“What God Can Do With This” - Friday, March 20, 2025
Scripture Reading: Romans 8:26–28
Romans 8:28 is one of the most quoted and most misunderstood verses in the Bible. It gets pulled out to comfort people in grief or difficulty — “All things work together for good” — and sometimes it lands as genuine comfort, and sometimes it lands as a way of rushing past someone’s pain. It’s worth reading more carefully, because what it actually says is quite remarkable.
The verse doesn’t say bad things aren’t bad. It doesn’t say you should feel fine about what’s hard. It says that God is at work in all things — including the hard things, the confusing things, the things that don’t make sense yet. That’s different from “everything happens for a reason.” It’s closer to: nothing is beyond God’s reach, including this. And notice what comes just before the famous verse: the Spirit intercedes even when we don’t have words for what we’re going through.

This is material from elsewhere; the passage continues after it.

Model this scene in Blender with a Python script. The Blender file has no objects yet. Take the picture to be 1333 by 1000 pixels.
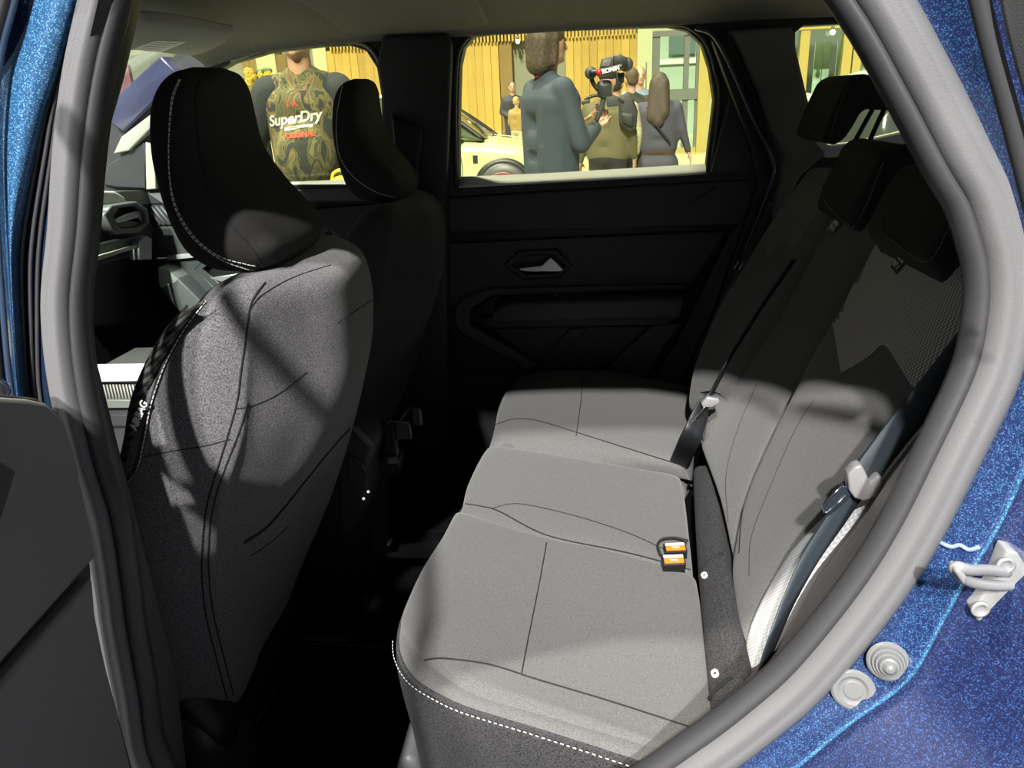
import bpy, bmesh, math, random
from mathutils import Vector, Matrix
from mathutils.bvhtree import BVHTree
from mathutils.geometry import tessellate_polygon
random.seed(7)
C = bpy.context.scene.collection
R = math.radians
sc = bpy.context.scene

# ------------------------------------------------------------------ camera
CAM = Vector((0, 0, 1.4))
_a, _p, _r = R(-6.5), R(20.3), R(2.6)
FW = Vector((math.sin(_a)*math.cos(_p), math.cos(_a)*math.cos(_p), -math.sin(_p)))
_r0 = Vector((math.cos(_a), -math.sin(_a), 0)); _u0 = _r0.cross(FW)
UP = math.cos(_r)*_u0 + math.sin(_r)*_r0
RT = math.cos(_r)*_r0 - math.sin(_r)*_u0
cd = bpy.data.cameras.new('camera'); co = bpy.data.objects.new('camera', cd); C.objects.link(co)
cd.sensor_width = 36; cd.lens = 36*1000/1333; cd.clip_start = 0.02; cd.clip_end = 200
m = Matrix((( RT.x, UP.x, -FW.x, CAM.x), (RT.y, UP.y, -FW.y, CAM.y), (RT.z, UP.z, -FW.z, CAM.z), (0, 0, 0, 1)))
co.matrix_world = m
sc.camera = co

# ------------------------------------------------------------------ world, lamps, exposure
sc.view_settings.view_transform = 'Standard'; sc.view_settings.look = 'None'
sc.view_settings.gamma = 1; sc.view_settings.use_curve_mapping = False
sc.view_settings.exposure = 0.0
w = bpy.data.worlds.new('hall_air'); sc.world = w; w.use_nodes = True
w.node_tree.nodes['Background'].inputs[0].default_value = (0.80, 0.86, 1.0, 1)
w.node_tree.nodes['Background'].inputs[1].default_value = 0.13

def sun(name, d, strength, ang, col=(1, 1, 1)):
    l = bpy.data.lights.new(name, 'SUN'); l.energy = strength; l.angle = R(ang); l.color = col
    o = bpy.data.objects.new(name, l); C.objects.link(o)
    o.rotation_euler = Vector(d).to_track_quat('-Z', 'Y').to_euler(); o.location = (0, 0, 8)
    return o
sun('hall_spotlight', (0.05, 1.0, -0.75), 5.5, 1.5, (1, 0.98, 0.96))
sun('hall_spotlight', (0.12, 1.0, -0.95), 4.0, 2.0, (1, 0.99, 0.97))
sun('hall_spotlight', (0.25, -0.12, -1.0), 7.0, 2.0, (1, 0.97, 0.85))
sun('hall_spotlight', (0.60, 0.22, -1.0), 3.5, 2.0, (1, 0.98, 0.9))

# ------------------------------------------------------------------ pixel -> point on a stated plane
def ray(px, py):
    return FW + RT*(px-666.5)/1000 - UP*(py-500)/1000
def P(px, py, Y=None, X=None, Z=None, pl=None):
    d = ray(px, py)
    if X is not None: t = (X-CAM.x)/d.x
    elif Y is not None: t = (Y-CAM.y)/d.y
    elif Z is not None: t = (Z-CAM.z)/d.z
    else: t = (pl[0]-CAM).dot(pl[1])/d.dot(pl[1])
    return CAM + d*t
def L(pts, **k): return [P(a[0], a[1], **k) for a in pts]
SIDE = (Vector((0, .70, 1.0)), Vector((0, 1, -.15)))           # door aperture plane (leans in)
BACKN = Vector((-1, 0, .51)).normalized()
BACK = (Vector((.2, 0, .65)), BACKN)                             # rear backrest plane

# ------------------------------------------------------------------ materials
MATS = {}
def mat(name, col, rough=.5, metal=0, spec=.5, coat=0, speck=0, sscale=900, bump=0, bscale=400, trans=0, emit=None, estr=1, sheen=0, var=0, vscale=3):
    if name in MATS: return MATS[name]
    M = bpy.data.materials.new(name); M.use_nodes = True; nt = M.node_tree; b = nt.nodes['Principled BSDF']
    I = b.inputs
    I['Base Color'].default_value = (*col, 1); I['Roughness'].default_value = rough; I['Metallic'].default_value = metal
    I['Specular IOR Level'].default_value = spec; I['Coat Weight'].default_value = coat; I['Coat Roughness'].default_value = .05
    I['Sheen Weight'].default_value = sheen
    tc = nt.nodes.new('ShaderNodeTexCoord')
    last = None
    if speck or var:
        rgb = nt.nodes.new('ShaderNodeRGB'); rgb.outputs[0].default_value = (*col, 1); last = rgb.outputs[0]
        for amt, scl in ((speck, sscale), (var, vscale)):
            if not amt: continue
            n = nt.nodes.new('ShaderNodeTexNoise'); n.inputs['Scale'].default_value = scl; n.inputs['Detail'].default_value = 2
            mr = nt.nodes.new('ShaderNodeMapRange'); mr.inputs['From Min'].default_value = .3; mr.inputs['From Max'].default_value = .7
            mr.inputs['To Min'].default_value = 1-amt; mr.inputs['To Max'].default_value = 1+amt
            nt.links.new(tc.outputs['Object'], n.inputs['Vector']); nt.links.new(n.outputs[0], mr.inputs['Value'])
            v = nt.nodes.new('ShaderNodeVectorMath'); v.operation = 'SCALE'
            nt.links.new(last, v.inputs[0]); nt.links.new(mr.outputs[0], v.inputs['Scale']); last = v.outputs[0]
        nt.links.new(last, I['Base Color'])
    if bump:
        n = nt.nodes.new('ShaderNodeTexNoise'); n.inputs['Scale'].default_value = bscale; n.inputs['Detail'].default_value = 3
        bp = nt.nodes.new('ShaderNodeBump'); bp.inputs['Strength'].default_value = bump; bp.inputs['Distance'].default_value = .002
        nt.links.new(tc.outputs['Object'], n.inputs['Vector']); nt.links.new(n.outputs[0], bp.inputs['Height']); nt.links.new(bp.outputs[0], I['Normal'])
    if emit: I['Emission Color'].default_value = (*emit, 1); I['Emission Strength'].default_value = estr
    MATS[name] = M
    return M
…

This connects directly to what Jesus said in John 9. When he refused to answer “who sinned,” he didn’t explain the man’s suffering or offer a tidy reason for it. He pointed toward possibility: this situation is not beyond God. God can work here. That shift — from looking backward for blame to looking forward for what God might do — is at the heart of what faith looks like in the middle of hard circumstances.
The invitation isn’t to pretend things are fine when they’re not. It isn’t putting on a smile and saying “God is good all the time!” when you’re actually falling apart inside. It’s more honest than that: I don’t understand this. I don’t know what comes next. I can’t see how it could possibly be okay. But I’m going to trust that God is at work here — even now, even in this — and that the story is not finished.
Reflection: Is there a situation in your life right now where you’ve been asking “why did this happen?” What might shift if you started asking instead, “what could God do with this?”
Action Step: Take five minutes today — on a walk, in your car, over coffee — and talk to God honestly about one thing in your life that feels stuck or broken. You don’t need the right words. The passage says the Spirit intercedes even in wordless groans.
Prayer: God, we don’t always have words for what we’re carrying. Thank you that you don’t require them. Work in all things — including the parts we can’t understand — and help us trust that the story is not finished. Amen.